To address Chile's cost-of-living crisis, which in 2019 helped fuel the country's most significant social upheaval, Jara proposes a "living" monthly income of around $800 through state subsidies and minimum wage hikes. She promises to invest in big infrastructure projects and new housing.

Presidential candidate Jose Antonio Kast of the Republican Party, addresses supporters after early results in the general elections in Santiago, Chile, Sunday, Nov. 16, 2025.
Cristobal Escobar / AP
/
AP
Presidential candidate Jose Antonio Kast of the Republican Party, addresses supporters after early results in the general elections in Santiago, Chile, Sunday, Nov. 16, 2025.

Kast promises to shrink the state

Kast proposes quite the opposite.

Taking a page from the playbook of President Javier Milei in neighboring Argentina, he vows to shrink the public payroll, eliminate government ministries, slash corporate taxes and get rid of regulations.

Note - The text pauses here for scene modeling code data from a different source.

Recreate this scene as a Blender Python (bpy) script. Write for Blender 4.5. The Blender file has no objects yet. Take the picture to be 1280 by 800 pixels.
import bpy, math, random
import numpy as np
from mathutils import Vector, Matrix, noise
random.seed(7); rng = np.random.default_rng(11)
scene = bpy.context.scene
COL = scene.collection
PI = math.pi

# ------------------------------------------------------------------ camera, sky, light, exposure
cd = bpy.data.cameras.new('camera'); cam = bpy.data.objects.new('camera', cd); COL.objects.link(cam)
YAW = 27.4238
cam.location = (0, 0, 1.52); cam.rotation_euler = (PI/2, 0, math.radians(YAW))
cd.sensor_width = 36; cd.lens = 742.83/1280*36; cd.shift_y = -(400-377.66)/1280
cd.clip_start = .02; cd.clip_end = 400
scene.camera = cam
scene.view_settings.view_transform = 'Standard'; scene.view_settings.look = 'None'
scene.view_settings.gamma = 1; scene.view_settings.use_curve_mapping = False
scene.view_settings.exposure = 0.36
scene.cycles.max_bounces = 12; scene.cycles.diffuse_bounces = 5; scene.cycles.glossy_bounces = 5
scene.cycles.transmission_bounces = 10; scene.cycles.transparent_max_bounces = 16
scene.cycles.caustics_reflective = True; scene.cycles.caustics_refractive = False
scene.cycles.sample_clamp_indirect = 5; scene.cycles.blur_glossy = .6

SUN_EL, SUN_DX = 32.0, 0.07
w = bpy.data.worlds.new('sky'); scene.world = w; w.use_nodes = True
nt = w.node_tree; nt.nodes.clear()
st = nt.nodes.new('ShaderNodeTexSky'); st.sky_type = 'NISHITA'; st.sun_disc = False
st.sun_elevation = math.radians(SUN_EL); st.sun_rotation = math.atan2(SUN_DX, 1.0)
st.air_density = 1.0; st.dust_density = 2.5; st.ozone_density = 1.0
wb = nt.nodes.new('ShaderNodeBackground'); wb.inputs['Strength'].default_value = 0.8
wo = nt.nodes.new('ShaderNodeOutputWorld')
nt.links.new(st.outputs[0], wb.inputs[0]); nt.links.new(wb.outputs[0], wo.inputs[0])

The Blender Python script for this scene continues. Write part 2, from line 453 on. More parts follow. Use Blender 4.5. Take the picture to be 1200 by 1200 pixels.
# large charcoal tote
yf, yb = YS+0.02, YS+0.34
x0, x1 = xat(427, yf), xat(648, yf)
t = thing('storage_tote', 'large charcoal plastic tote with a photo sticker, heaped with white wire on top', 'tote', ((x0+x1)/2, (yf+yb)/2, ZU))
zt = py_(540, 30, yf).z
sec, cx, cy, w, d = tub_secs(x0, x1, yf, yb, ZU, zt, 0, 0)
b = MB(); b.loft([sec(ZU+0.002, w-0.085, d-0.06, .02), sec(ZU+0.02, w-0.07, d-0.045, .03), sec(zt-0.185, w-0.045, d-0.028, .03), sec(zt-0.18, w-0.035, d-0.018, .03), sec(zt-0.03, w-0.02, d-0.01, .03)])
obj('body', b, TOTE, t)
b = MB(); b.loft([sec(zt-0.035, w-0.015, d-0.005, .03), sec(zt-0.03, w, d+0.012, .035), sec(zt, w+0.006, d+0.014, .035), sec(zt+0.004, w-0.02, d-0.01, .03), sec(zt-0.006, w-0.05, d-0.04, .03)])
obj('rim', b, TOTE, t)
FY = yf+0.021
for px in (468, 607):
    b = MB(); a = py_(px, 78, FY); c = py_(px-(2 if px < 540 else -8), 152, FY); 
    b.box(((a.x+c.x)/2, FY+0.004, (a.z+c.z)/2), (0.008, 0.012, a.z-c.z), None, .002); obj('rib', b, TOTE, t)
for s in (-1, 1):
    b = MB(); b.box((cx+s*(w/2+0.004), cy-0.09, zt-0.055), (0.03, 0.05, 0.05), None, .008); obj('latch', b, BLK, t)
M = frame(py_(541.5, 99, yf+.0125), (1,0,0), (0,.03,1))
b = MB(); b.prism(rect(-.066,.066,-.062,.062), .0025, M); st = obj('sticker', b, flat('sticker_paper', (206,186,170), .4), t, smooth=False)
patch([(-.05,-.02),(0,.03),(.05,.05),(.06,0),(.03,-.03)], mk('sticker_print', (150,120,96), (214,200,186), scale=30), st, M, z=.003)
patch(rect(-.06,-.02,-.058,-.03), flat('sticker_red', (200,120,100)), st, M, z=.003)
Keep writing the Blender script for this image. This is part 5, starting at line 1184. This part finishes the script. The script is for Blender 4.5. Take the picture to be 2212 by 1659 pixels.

He says he'll make a staggering $6 billion in spending cuts over 18 months — a bid which, even if far-fetched, appeals to voters disconcerted by Chile's repeated fiscal deficits.

"The money disappears, the left spends it I don't know what, human rights, and I can barely afford rent," said Jorge Ruiz, 48, a cab driver who voted for Kast.

Although the 2% deficit this year pales in comparison to the economic woes elsewhere in the region — such as Argentina, where President Trump recently helped halt a currency crisis — it's rare in a country long hailed as a regional success story for its dedication to extreme laissez-faire economics.

It was Gen. Augusto Pinochet who first established that model, ensuring it lived on decades after the fall of his brutal dictatorship in 1990. Kast, whose brother served as a minister under Pinochet, has defended aspects of his legacy.

That dark chapter of Chile's history also lives on, experts say, in the nation's anxiety over security.

"From the moment that democracy arrived, Chile became fearful of criminal activity and distrustful of institutions, of foreigners," said Dammert, the political scientist. "There was fertile ground for fear to grow."